WHAT NEEDS TO BE DONE. Output a verbatim copy of the data, cut off after the line that contains "from mathutils import Vector, Matrix".
start SOURCE DATA
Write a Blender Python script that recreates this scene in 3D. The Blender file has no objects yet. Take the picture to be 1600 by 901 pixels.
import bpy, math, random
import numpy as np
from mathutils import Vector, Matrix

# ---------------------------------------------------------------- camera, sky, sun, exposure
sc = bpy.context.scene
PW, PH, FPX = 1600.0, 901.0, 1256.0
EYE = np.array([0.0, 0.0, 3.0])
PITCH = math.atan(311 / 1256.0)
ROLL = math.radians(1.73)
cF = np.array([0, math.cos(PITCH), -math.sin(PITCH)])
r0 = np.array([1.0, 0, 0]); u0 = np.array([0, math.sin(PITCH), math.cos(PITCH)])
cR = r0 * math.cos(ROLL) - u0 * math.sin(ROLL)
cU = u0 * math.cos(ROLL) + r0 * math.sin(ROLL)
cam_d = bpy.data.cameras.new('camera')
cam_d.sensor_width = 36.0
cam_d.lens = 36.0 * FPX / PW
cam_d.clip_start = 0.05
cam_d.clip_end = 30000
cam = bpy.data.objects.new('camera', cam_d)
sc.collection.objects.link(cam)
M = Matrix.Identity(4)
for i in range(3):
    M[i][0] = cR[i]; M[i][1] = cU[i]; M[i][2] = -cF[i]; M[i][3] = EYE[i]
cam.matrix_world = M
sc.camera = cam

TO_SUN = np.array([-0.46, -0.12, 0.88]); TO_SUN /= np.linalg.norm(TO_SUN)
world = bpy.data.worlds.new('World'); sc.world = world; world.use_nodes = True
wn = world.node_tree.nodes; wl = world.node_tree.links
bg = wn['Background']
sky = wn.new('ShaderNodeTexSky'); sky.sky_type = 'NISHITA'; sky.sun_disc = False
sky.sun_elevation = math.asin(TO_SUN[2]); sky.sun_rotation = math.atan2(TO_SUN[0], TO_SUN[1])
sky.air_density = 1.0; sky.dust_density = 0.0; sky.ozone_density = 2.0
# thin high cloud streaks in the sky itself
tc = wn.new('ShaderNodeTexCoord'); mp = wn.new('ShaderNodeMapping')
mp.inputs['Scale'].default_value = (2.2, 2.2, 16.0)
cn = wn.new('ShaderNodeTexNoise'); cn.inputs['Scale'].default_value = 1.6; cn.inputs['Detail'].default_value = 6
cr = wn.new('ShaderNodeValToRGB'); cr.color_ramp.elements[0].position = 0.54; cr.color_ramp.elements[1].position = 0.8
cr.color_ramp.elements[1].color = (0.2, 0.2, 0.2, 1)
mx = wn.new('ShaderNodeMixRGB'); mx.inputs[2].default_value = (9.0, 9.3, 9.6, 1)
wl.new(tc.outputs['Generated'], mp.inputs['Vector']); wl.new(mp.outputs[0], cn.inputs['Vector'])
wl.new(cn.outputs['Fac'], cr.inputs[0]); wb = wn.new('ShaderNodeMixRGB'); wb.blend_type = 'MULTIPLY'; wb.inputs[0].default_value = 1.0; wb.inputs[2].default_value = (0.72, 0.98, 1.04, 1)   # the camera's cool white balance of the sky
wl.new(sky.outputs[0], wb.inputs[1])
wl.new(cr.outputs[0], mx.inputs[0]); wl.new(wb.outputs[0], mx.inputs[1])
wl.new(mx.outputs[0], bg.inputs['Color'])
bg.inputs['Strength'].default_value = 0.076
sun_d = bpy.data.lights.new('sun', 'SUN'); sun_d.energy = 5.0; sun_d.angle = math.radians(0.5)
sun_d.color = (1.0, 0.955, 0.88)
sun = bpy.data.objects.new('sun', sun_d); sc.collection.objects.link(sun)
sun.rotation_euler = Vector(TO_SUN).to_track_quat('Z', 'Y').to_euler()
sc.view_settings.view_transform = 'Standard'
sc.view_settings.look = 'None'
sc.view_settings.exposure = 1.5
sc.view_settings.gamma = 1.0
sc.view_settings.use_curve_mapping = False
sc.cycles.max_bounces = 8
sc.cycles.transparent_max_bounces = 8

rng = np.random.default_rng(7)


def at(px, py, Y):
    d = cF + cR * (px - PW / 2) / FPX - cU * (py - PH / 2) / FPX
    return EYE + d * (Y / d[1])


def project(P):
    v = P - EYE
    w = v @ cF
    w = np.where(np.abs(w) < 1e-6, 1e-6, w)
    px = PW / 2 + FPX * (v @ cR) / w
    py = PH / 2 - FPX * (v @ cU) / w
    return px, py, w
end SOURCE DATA
WORKED SOLUTION.
Write a Blender Python script that recreates this scene in 3D. The Blender file has no objects yet. Take the picture to be 1600 by 901 pixels.
import bpy, math, random
import numpy as np
from mathutils import Vector, Matrix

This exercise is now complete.